:: STORED DATA ::
+-------+
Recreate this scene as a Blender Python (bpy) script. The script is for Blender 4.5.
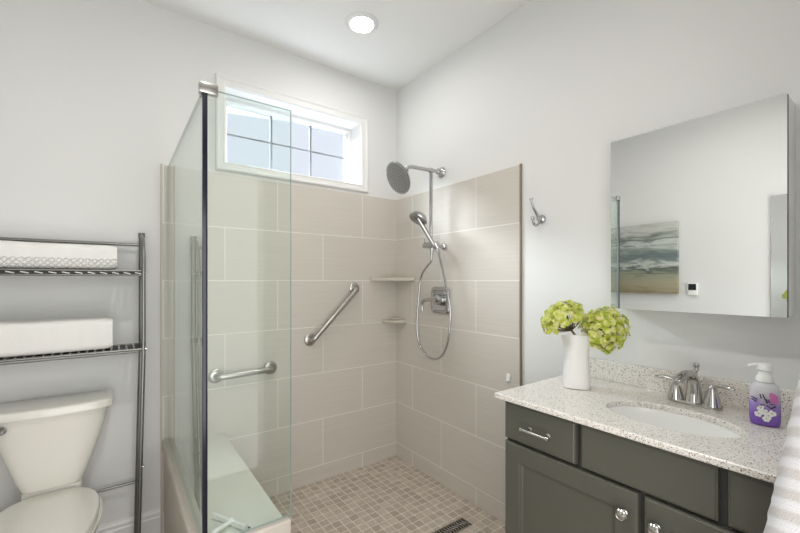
import bpy, bmesh, math, random
from mathutils import Vector, Matrix, noise

for o in list(bpy.data.objects):
    bpy.data.objects.remove(o)
SC = bpy.context.scene
COL = SC.collection
PI = math.pi

# ------------------------------------------------------------------ camera
F_PX, PRINC = 386.9, math.degrees(math.atan2(283.5, 386.9))
cd = bpy.data.cameras.new('camera')
cd.sensor_width = 36.0
cd.lens = F_PX / 800.0 * 36.0
cd.shift_y = (280.6 - 266.5) / 800.0
cd.clip_start = 0.02
cam = bpy.data.objects.new('camera', cd)
COL.objects.link(cam)
cam.location = (-1.714, -2.384, 1.329)
cam.rotation_euler = (PI / 2, 0, -math.radians(PRINC))
SC.camera = cam

# ------------------------------------------------------------------ world, light, exposure
SKY, GLOW, HALL_FILL = 24.0, 1.25, 1.35    # bright upper sky beyond the window; even fill light added through the doorway behind the camera
world = bpy.data.worlds.new('world')
SC.world = world
world.use_nodes = True
nt = world.node_tree
nt.nodes.clear()
wo = nt.nodes.new('ShaderNodeOutputWorld')
bg = nt.nodes.new('ShaderNodeBackground')
tc = nt.nodes.new('ShaderNodeTexCoord')
sx = nt.nodes.new('ShaderNodeSeparateXYZ')
rz = nt.nodes.new('ShaderNodeValToRGB')
e0, e1 = rz.color_ramp.elements
e0.position, e0.color = 0.485, (0.012, 0.012, 0.012, 1)        # ground
e1.position, e1.color = 0.716, (0.38, 0.44, 0.50, 1)           # bright upper sky
e2 = rz.color_ramp.elements.new(0.515); e2.color = (0.0134, 0.0142, 0.0156, 1)   # pale haze above the horizon
e3 = rz.color_ramp.elements.new(0.684); e3.color = (0.0134, 0.0142, 0.0156, 1)
ma = nt.nodes.new('ShaderNodeMath')
ma.operation = 'MULTIPLY_ADD'
ma.inputs[1].default_value = 0.5
ma.inputs[2].default_value = 0.5
# sky on the window side (north), the added fill on the doorway side
my = nt.nodes.new('ShaderNodeMapRange')
my.inputs['From Min'].default_value = -0.2
my.inputs['From Max'].default_value = 0.2
my.inputs['To Min'].default_value = 0.0
my.inputs['To Max'].default_value = 1.0
nt.links.new(tc.outputs['Generated'], sx.inputs[0])
nt.links.new(sx.outputs['Z'], ma.inputs[0])
nt.links.new(ma.outputs[0], rz.inputs[0])
nt.links.new(sx.outputs['Y'], my.inputs[0])
# a tall bright band added to the upper sky to sharpen the window light
dp = nt.nodes.new('ShaderNodeVectorMath')
dp.operation = 'DOT_PRODUCT'
dp.inputs[1].default_value = Vector((0.80, 0.60, 0.0)).normalized()
nt.links.new(tc.outputs['Generated'], dp.inputs[0])
ab = nt.nodes.new('ShaderNodeMath')
ab.operation = 'ABSOLUTE'
nt.links.new(dp.outputs['Value'], ab.inputs[0])
def mapr(src, f0, f1, t0, t1):
    n = nt.nodes.new('ShaderNodeMapRange')
    n.interpolation_type = 'SMOOTHSTEP'
    for k, v in (('From Min', f0), ('From Max', f1), ('To Min', t0), ('To Max', t1)):
        n.inputs[k].default_value = v
    nt.links.new(src, n.inputs[0])
    return n
g1 = mapr(ab.outputs[0], 0.05, 0.24, GLOW, 0.0)
g2 = mapr(sx.outputs['Z'], 0.375, 0.44, 0.0, 1.0)
gl_ = nt.nodes.new('ShaderNodeMath')
gl_.operation = 'MULTIPLY'
nt.links.new(g1.outputs[0], gl_.inputs[0])
nt.links.new(g2.outputs[0], gl_.inputs[1])
vs = nt.nodes.new('ShaderNodeVectorMath')
vs.operation = 'SCALE'
vs.inputs[0].default_value = (0.94, 0.97, 1.0)
nt.links.new(gl_.outputs[0], vs.inputs['Scale'])
va = nt.nodes.new('ShaderNodeVectorMath')
va.operation = 'ADD'
nt.links.new(rz.outputs[0], va.inputs[0])
nt.links.new(vs.outputs[0], va.inputs[1])
nt.links.new(va.outputs[0], bg.inputs['Color'])
bg.inputs['Strength'].default_value = SKY
bg2 = nt.nodes.new('ShaderNodeBackground')
bg2.inputs['Color'].default_value = (1.0, 0.985, 0.97, 1)
bg2.inputs['Strength'].default_value = HALL_FILL
mw = nt.nodes.new('ShaderNodeMixShader')
nt.links.new(my.outputs[0], mw.inputs[0])
nt.links.new(bg2.outputs[0], mw.inputs[1])
nt.links.new(bg.outputs[0], mw.inputs[2])
nt.links.new(mw.outputs[0], wo.inputs[0])

def portal(name, loc, rot, sx_, sy_):
    l = bpy.data.lights.new(name, 'AREA')
    l.shape = 'RECTANGLE'
    l.size, l.size_y = sx_, sy_
    l.cycles.is_portal = True
    o = bpy.data.objects.new(name, l)
    o.location, o.rotation_euler = loc, rot
    COL.objects.link(o)
portal('window_portal', (-0.76, 0.175, 2.23), (-PI / 2, 0, 0), 0.92, 0.46)
portal('doorway_portal', (-1.60, -2.53, 1.03), (PI / 2, 0, 0), 1.46, 2.06)

LAMP, LAMP_FILL = 44.0, 112.0       # emission of the shower lamp and of the added fill lamp
SC.view_settings.view_transform = 'Standard'
SC.view_settings.look = 'None'
SC.view_settings.gamma = 1.0
SC.view_settings.use_curve_mapping = False
SC.view_settings.exposure = 1.40
try:
    SC.cycles.max_bounces = 16
    SC.cycles.diffuse_bounces = 8
    SC.cycles.glossy_bounces = 8
    SC.cycles.transparent_max_bounces = 24
    SC.cycles.sample_clamp_indirect = 6.0
    SC.cycles.use_denoising = True
    SC.cycles.caustics_reflective = False
    SC.cycles.caustics_refractive = False
except Exception:
    pass

# ------------------------------------------------------------------ materials
def new_mat(name):
    m = bpy.data.materials.new(name)
    m.use_nodes = True
    return m, m.node_tree, m.node_tree.nodes['Principled BSDF']

def plain(name, col, rough=0.5, metal=0.0, spec=0.5, bump=0.0, bscale=200.0, coat=0.0):
    m, t, b = new_mat(name)
    b.inputs['Base Color'].default_value = (*col, 1)
    b.inputs['Roughness'].default_value = rough
    b.inputs['Metallic'].default_value = metal
    b.inputs['Specular IOR Level'].default_value = spec
    b.inputs['Coat Weight'].default_value = coat
    if bump:
        n = t.nodes.new('ShaderNodeTexNoise')
        c = t.nodes.new('ShaderNodeTexCoord')
        n.inputs['Scale'].default_value = bscale
        n.inputs['Detail'].default_value = 4
        bp = t.nodes.new('ShaderNodeBump')
        bp.inputs['Strength'].default_value = bump
        bp.inputs['Distance'].default_value = 0.003
        t.links.new(c.outputs['Object'], n.inputs['Vector'])
        t.links.new(n.outputs['Fac'], bp.inputs['Height'])
        t.links.new(bp.outputs[0], b.inputs['Normal'])
    return m

def ramp(t, stops):
    r = t.nodes.new('ShaderNodeValToRGB')
    e = r.color_ramp.elements
    e[0].position, e[0].color = stops[0][0], (*stops[0][1], 1)
    e[1].position, e[1].color = stops[-1][0], (*stops[-1][1], 1)
    for p, c in stops[1:-1]:
        x = e.new(p)
        x.color = (*c, 1)
    return r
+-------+
:: REQUEST ::
Leave out the pictures and restate, word for word, the lines from the top of the data through the line containing "PI = math.pi", both included.

:: TASK ANSWER ::
Recreate this scene as a Blender Python (bpy) script. The script is for Blender 4.5.
import bpy, bmesh, math, random
from mathutils import Vector, Matrix, noise

for o in list(bpy.data.objects):
    bpy.data.objects.remove(o)
SC = bpy.context.scene
COL = SC.collection
PI = math.pi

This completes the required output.